18 June 2012
South African government bonds will be the first African government bonds to be included in Citigroup’s influential World Government Bond Index from October, a development that could boost investment inflows while reducing the cost of borrowing for the country.
The US investment bank first announced in April that the South African Government Bond Index had become eligible for inclusion in its World Government Bond Index (WGBI), saying its April 2012 profile had satisfied all three WGBI requirements of size, credit, and lack of barriers to entry.
Last week, Citigroup said South Africa had now satisfied the WGBI criteria for three months running, and would therefore be included in the index from October.
Citigroup’s decision represents a major vote of confidence in South Africa, particularly with its credit rating placed under negative outlook by the big three global rating agencies.
Created in 1987, the WGBI currently comprises 22 countries including Australia, Canada, Germany and the United States. Many global bond funds are benchmarked against the WGBI, and South Africa’s inclusion could fuel demand for the country’s bonds from investors who track the index.
South Africa’s inclusion will be “a big milestone for the WGBI as we continue to diversify our coverage,” Ernest Battifarano, Citigroup’s global head of index development and production, said in April. “Investors who have not previously considered South Africa may tap into this exciting and developing market.”
The Mail & Guardian reported recently that there was “strong and growing demand from international investors for bonds in South Africa, with some analysts even seeing it as a relatively safe haven during the eurozone’s debt crisis.
“South Africa’s market is liquid, offers an established yield curve and high returns, traders say, with the added attraction of being promoted into a major bond index recently,” the Mail & Guardian reported.

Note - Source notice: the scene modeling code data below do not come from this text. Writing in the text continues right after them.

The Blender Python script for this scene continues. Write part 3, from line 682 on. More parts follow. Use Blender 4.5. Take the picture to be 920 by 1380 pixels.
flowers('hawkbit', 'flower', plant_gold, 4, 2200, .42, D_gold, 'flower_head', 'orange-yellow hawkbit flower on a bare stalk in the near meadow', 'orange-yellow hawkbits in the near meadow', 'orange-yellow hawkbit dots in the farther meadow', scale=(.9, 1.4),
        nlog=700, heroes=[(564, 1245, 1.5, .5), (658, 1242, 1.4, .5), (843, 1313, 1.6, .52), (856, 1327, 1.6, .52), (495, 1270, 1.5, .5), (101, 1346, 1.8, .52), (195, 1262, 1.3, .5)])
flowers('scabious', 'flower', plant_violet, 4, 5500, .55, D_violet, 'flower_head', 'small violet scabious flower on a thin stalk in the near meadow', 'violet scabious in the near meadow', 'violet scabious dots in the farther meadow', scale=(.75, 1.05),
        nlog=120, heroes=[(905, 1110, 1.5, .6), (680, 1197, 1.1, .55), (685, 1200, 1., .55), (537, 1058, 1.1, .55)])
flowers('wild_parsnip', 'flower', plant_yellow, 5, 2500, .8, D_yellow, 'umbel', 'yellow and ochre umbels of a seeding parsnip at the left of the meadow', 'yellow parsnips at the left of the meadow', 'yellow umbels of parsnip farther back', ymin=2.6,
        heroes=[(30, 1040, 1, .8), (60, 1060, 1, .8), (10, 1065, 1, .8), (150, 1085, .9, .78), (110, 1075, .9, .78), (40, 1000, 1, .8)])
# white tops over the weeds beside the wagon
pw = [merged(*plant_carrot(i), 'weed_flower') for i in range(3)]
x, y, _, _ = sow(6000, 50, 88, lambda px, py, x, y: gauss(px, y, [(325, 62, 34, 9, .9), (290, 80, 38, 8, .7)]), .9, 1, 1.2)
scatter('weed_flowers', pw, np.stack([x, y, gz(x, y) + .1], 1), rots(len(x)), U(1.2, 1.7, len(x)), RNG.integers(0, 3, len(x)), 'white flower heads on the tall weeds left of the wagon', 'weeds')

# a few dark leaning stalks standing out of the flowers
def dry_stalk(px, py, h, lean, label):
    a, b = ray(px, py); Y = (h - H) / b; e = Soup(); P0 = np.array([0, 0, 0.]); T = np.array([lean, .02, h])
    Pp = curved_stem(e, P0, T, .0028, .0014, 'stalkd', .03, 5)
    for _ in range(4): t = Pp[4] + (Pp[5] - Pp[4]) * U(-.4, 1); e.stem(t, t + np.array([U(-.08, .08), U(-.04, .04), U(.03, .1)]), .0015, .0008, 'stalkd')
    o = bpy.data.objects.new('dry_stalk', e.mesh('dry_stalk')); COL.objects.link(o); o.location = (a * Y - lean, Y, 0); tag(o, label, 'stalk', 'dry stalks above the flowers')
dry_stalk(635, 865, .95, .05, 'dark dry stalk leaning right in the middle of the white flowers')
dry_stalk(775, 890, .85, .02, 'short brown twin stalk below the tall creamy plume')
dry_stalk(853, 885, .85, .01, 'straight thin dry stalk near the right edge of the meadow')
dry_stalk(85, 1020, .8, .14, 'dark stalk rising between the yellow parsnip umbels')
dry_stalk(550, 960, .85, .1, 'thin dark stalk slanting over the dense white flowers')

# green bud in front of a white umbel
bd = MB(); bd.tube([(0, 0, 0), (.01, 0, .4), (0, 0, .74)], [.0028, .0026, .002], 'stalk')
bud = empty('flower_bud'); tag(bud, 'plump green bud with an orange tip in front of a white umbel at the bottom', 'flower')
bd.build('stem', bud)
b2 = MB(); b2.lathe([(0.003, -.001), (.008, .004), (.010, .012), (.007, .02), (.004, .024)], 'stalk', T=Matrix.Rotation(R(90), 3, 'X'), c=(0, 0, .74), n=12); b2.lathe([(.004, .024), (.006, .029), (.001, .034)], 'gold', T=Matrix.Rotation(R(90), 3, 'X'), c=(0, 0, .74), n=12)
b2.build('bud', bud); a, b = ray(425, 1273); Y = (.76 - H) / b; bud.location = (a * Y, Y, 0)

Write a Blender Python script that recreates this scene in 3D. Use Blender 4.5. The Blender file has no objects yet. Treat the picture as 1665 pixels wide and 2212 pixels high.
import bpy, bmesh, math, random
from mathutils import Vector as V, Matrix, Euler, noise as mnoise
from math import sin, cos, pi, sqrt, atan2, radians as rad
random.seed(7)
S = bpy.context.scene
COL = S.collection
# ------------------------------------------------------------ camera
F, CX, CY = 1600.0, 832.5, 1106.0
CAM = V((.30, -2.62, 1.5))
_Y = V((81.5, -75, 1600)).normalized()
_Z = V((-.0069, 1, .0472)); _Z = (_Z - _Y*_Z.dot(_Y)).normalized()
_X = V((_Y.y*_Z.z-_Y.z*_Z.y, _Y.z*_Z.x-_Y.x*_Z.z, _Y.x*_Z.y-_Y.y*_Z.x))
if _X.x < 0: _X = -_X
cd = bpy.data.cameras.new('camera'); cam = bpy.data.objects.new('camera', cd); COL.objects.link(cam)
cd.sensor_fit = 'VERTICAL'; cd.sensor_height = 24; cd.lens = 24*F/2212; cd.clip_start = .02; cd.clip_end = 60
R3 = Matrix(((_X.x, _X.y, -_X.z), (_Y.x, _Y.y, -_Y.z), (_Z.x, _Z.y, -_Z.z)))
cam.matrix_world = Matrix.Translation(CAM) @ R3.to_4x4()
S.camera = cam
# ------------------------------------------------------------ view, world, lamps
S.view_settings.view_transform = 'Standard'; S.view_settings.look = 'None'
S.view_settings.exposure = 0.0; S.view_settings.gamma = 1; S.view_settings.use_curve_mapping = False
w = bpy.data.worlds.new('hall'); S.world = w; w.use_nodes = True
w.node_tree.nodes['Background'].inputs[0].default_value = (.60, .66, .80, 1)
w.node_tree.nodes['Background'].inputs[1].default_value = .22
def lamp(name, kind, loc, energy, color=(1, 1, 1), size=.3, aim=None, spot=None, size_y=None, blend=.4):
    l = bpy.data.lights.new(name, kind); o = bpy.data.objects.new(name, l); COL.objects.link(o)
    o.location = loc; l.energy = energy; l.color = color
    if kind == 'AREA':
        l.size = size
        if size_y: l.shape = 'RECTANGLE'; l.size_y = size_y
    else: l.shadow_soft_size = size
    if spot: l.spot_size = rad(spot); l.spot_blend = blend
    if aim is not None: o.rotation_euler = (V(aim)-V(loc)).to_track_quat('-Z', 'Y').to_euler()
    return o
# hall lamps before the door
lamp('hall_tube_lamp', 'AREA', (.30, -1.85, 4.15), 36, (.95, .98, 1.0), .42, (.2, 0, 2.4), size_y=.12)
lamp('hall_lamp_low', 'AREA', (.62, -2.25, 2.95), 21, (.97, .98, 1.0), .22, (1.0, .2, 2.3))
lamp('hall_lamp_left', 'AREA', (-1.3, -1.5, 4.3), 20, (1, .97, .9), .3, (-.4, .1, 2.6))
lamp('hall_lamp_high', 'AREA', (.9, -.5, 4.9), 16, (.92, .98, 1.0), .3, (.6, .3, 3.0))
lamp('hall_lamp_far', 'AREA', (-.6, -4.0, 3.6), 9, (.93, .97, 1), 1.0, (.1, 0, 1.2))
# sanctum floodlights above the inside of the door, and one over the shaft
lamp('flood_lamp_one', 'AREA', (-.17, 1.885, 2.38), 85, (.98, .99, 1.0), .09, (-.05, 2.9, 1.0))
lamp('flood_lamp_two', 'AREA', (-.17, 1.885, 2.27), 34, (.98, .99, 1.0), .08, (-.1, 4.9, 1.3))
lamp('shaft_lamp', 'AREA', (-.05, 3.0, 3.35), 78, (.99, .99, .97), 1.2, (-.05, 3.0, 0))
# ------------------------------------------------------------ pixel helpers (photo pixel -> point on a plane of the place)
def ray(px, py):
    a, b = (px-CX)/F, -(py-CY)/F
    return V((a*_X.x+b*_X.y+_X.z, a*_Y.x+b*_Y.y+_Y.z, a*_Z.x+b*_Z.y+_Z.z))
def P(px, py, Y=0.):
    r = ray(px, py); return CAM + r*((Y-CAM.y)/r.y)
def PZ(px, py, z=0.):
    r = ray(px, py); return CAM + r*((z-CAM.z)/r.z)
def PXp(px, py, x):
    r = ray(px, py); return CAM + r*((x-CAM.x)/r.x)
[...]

“The 20-year benchmark bond is now offering an 8.8% yield compared to its Mexico counterpart at 7%.”
There are currently 11 South African government bonds that will be included in the WGBI. With a market value of $83.0 billion, these will represent a pro forma market weight of 0.41 percent in the WGBI.
This weighting compares well with other emerging markets on the WGBI, with Malaysia’s standing at 0.37% in April, Finland’s at 0.45%, Ireland’s at 0.51%, Poland’s at 0.55% and Mexico’s at 0.64%.
The WGBI’s entry requirements are: a minimum market capitalization of US$50-billion, a domestic long term credit rating of A-/A3 by either S&P or Moody’s, and no barriers to entry.
“South Africa has been running a very tight fiscal ship for many years, and the decision is wonderful for the country,” Graham Smale, director of bonds and financial derivatives at the JSE, told Business Day when South Africa’s provisional inclusion was first announced.
South Africa’s National Treasury also welcomed the announcement, saying South Africa had and continued to enjoy strong capital flows into its bond market.
“These inflows have been a direct benefit of prudent fiscal and macro-economic policies that have helped to cushion South Africa against the worst effects of the global financial crisis,” the Treasury said in a statement.